▶ _DATA EXTRACT_
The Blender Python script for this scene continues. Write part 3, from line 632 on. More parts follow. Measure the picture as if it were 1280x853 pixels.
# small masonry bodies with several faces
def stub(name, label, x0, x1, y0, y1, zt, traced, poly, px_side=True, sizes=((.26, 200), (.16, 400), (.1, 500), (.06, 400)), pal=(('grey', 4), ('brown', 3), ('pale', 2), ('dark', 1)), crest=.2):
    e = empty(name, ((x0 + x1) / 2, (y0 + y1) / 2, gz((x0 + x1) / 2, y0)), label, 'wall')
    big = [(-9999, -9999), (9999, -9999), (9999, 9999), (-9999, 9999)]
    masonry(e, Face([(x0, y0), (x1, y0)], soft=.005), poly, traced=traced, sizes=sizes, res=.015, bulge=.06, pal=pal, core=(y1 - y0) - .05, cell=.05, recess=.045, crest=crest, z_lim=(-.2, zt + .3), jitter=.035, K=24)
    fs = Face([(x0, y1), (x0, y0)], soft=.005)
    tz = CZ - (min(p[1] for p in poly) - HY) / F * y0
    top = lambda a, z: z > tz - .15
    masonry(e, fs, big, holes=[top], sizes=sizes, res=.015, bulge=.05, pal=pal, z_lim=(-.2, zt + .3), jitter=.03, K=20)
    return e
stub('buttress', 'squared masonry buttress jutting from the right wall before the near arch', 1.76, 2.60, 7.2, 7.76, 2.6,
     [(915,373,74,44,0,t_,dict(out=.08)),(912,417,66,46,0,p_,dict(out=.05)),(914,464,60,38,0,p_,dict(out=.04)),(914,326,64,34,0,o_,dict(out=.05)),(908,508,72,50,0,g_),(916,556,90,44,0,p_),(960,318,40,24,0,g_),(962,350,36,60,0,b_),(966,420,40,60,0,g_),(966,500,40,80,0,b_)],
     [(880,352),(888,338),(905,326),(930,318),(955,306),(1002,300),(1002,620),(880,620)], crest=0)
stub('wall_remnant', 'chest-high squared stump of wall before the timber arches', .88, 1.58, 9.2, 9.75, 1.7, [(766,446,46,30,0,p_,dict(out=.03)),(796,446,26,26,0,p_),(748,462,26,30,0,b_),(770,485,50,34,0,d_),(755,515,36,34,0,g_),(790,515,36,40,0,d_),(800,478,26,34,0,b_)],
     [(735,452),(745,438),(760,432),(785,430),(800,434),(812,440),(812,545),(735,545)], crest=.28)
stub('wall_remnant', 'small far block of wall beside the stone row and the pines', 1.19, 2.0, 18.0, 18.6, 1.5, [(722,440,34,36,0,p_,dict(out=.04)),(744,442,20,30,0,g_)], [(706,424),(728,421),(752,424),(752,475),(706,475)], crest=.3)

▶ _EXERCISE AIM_
Please return the data above exactly as given.

▶ _PROBLEM SOLUTION_
The Blender Python script for this scene continues. Write part 3, from line 632 on. More parts follow. Measure the picture as if it were 1280x853 pixels.
# small masonry bodies with several faces
def stub(name, label, x0, x1, y0, y1, zt, traced, poly, px_side=True, sizes=((.26, 200), (.16, 400), (.1, 500), (.06, 400)), pal=(('grey', 4), ('brown', 3), ('pale', 2), ('dark', 1)), crest=.2):
    e = empty(name, ((x0 + x1) / 2, (y0 + y1) / 2, gz((x0 + x1) / 2, y0)), label, 'wall')
    big = [(-9999, -9999), (9999, -9999), (9999, 9999), (-9999, 9999)]
    masonry(e, Face([(x0, y0), (x1, y0)], soft=.005), poly, traced=traced, sizes=sizes, res=.015, bulge=.06, pal=pal, core=(y1 - y0) - .05, cell=.05, recess=.045, crest=crest, z_lim=(-.2, zt + .3), jitter=.035, K=24)
    fs = Face([(x0, y1), (x0, y0)], soft=.005)
    tz = CZ - (min(p[1] for p in poly) - HY) / F * y0
    top = lambda a, z: z > tz - .15
    masonry(e, fs, big, holes=[top], sizes=sizes, res=.015, bulge=.05, pal=pal, z_lim=(-.2, zt + .3), jitter=.03, K=20)
    return e
stub('buttress', 'squared masonry buttress jutting from the right wall before the near arch', 1.76, 2.60, 7.2, 7.76, 2.6,
     [(915,373,74,44,0,t_,dict(out=.08)),(912,417,66,46,0,p_,dict(out=.05)),(914,464,60,38,0,p_,dict(out=.04)),(914,326,64,34,0,o_,dict(out=.05)),(908,508,72,50,0,g_),(916,556,90,44,0,p_),(960,318,40,24,0,g_),(962,350,36,60,0,b_),(966,420,40,60,0,g_),(966,500,40,80,0,b_)],
     [(880,352),(888,338),(905,326),(930,318),(955,306),(1002,300),(1002,620),(880,620)], crest=0)
stub('wall_remnant', 'chest-high squared stump of wall before the timber arches', .88, 1.58, 9.2, 9.75, 1.7, [(766,446,46,30,0,p_,dict(out=.03)),(796,446,26,26,0,p_),(748,462,26,30,0,b_),(770,485,50,34,0,d_),(755,515,36,34,0,g_),(790,515,36,40,0,d_),(800,478,26,34,0,b_)],
     [(735,452),(745,438),(760,432),(785,430),(800,434),(812,440),(812,545),(735,545)], crest=.28)
stub('wall_remnant', 'small far block of wall beside the stone row and the pines', 1.19, 2.0, 18.0, 18.6, 1.5, [(722,440,34,36,0,p_,dict(out=.04)),(744,442,20,30,0,g_)], [(706,424),(728,421),(752,424),(752,475),(706,475)], crest=.3)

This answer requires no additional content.